Stakeholders in this case represent those groups without whose support the unemployment challenge would be difficult to overcome. The composition of stakeholders with whom CIPM needs to collaborate is dependent on the angle you want to attack the challenge from, but generally speaking, they include government at different levels, MDAs, relevant regulatory and professional bodies and industry leaders, amongst others.
Though this study was initiated by CIPM, the recommendations in it involve different stakeholders who must collaboratively agree on platforms for accessing the report. This is yet to be done. Once the agreement is reached, it would be communicated as required.

The research on its own may be difficult to annualise but we have built into the recommendations different monitoring and evaluation measures aimed at managing the effectiveness and efficiency of the recommendations. This could be annualised. The recommendations require short-, medium- and long-term actions for successful implementation. The research report would be presented to different stakeholders as and when due. Presently, effort is in place to present the report to the Presidency, Minister of Labour and Employment, Minister of Education and Head of Service of the Federation. Many of our recommendations in the MNUC report are policy-oriented. We are optimistic that the concerned stakeholders would adopt the recommendations for shaping policies relating to unemployment reduction and job creation.

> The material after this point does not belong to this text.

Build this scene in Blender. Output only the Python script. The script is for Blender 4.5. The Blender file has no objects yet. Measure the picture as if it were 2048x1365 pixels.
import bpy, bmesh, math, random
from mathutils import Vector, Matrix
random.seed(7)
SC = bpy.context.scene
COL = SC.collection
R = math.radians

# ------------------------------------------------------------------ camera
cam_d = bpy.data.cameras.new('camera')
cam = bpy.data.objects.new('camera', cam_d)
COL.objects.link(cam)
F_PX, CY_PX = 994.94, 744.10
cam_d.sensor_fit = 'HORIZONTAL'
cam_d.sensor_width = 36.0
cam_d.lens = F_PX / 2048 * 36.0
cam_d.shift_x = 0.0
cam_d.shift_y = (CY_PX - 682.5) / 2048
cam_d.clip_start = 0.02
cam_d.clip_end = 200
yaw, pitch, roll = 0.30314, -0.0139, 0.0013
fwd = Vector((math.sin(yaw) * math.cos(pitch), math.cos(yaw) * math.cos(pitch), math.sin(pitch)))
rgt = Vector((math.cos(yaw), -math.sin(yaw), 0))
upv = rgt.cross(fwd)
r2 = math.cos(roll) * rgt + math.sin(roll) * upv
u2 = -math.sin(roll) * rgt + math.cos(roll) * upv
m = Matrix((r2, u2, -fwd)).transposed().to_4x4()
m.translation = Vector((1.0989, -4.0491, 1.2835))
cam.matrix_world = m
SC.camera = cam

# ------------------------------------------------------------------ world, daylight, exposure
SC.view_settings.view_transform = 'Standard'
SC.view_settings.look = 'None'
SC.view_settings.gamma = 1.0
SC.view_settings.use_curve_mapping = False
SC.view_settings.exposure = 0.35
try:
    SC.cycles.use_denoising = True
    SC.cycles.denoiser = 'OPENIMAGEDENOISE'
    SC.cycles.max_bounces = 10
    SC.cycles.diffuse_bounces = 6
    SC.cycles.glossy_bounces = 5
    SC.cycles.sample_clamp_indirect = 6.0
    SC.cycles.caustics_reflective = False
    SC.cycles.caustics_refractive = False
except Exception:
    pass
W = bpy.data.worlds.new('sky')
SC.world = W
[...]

How does the MNUC report align with the government’s agenda on job creation?
MNUC report totally aligns with the government’s job creation initiatives. MNUC study was conceived by the leadership of the CIPM as a response to the social, economic and political challenges in Nigeria, just as government’s job creation initiatives were triggered by the need to prevent/reduce the multifarious consequences of unemployment on the economy.
 
Is CIPM currently exploring collaborations for further promoting the recommendations?
Yes, part of our effort in this regard was a media and stakeholders’ engagement session which recently took place. We need the media and other relevant stakeholders to promote the recommendations in the MNUC report.